ERGODOS Day 3: Prism

This was again in a back room at the National Concert Hall, and again featured the Gamelan Sekar Petak orchestra. I think this was billed as Prism because one of the pieces performed (a composition by Francis Heery) had that name. There were a couple of Gamelan pieces today, but most of the pieces either used a very stripped down set of Gamelan instruments or different instruments entirely. The Gamelan pieces enveloped the show, both traditional pieces that used vocals in an evocative manner. One good thing about tonight was that I was sitting near enough to the front to be able to see the stage properly (the non-tiered nature of the seating and the musicians sitting on the floor made the players rather invisible to those seated further back). With live Gamelan, I love the way the musicians look like clockwork automatons as they bang away at their instruments, their movements forming odd visual patterns.

The other pieces included three by Salil Sachdev – two in which the percussion genius performed solo on a miniature metal flying saucer and then a metal mixing bowl. He mentioned that he had discovered the musical properties of the latter after eating popcorn out of it while watching a film at home with his family. I thus found myself wondering what having Mr Sachdev round for dinner would be like – would every inanimate object in your home be tested for conversion into a percussive instrument? Just to show that he is not solely about the percussion, Salil Sachdev also wrote a piece for clarinettist Jonathan Sage to perform at the festival.

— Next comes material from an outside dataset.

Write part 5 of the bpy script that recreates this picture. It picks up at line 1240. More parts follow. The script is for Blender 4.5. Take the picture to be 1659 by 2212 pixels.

The other pieces included some an original and a composed piece (by Johanne Heraty) for the shakuhachi, a flute-like Japanese played tonight by Joe Browning. The instrument's sound reminded me a bit of the pan-pipes from Aguirre, Wrath of God, so when I closed my eyes I almost found myself on an raft with Klaus Kinski and a load of squirrel monkeys. The various pieces for the redux Gamelan orchestra were in and of themselves fine, but godammit, if you have brought a full Gamelan orchestra over to Dublin you would think you would want to get a lot of full Gamelan music out of them.

One final thing deserving of mention: in the foyer area, they had this astonishing looking contraption, which seemed to be emitting a load droning noise. It had bits hanging off it, and if you poked at them they made a noise, something very vaguely like that of a harpsichord. This turned out to be an installation by Jonathan Nangle. As well as making the harpsichord-esque noises, moving the device's appendages also affected the way the central drone sound developed, so as a musical instrument the device's output was dependent on how passers by interacted with it. One day every home will have one of these contraptions.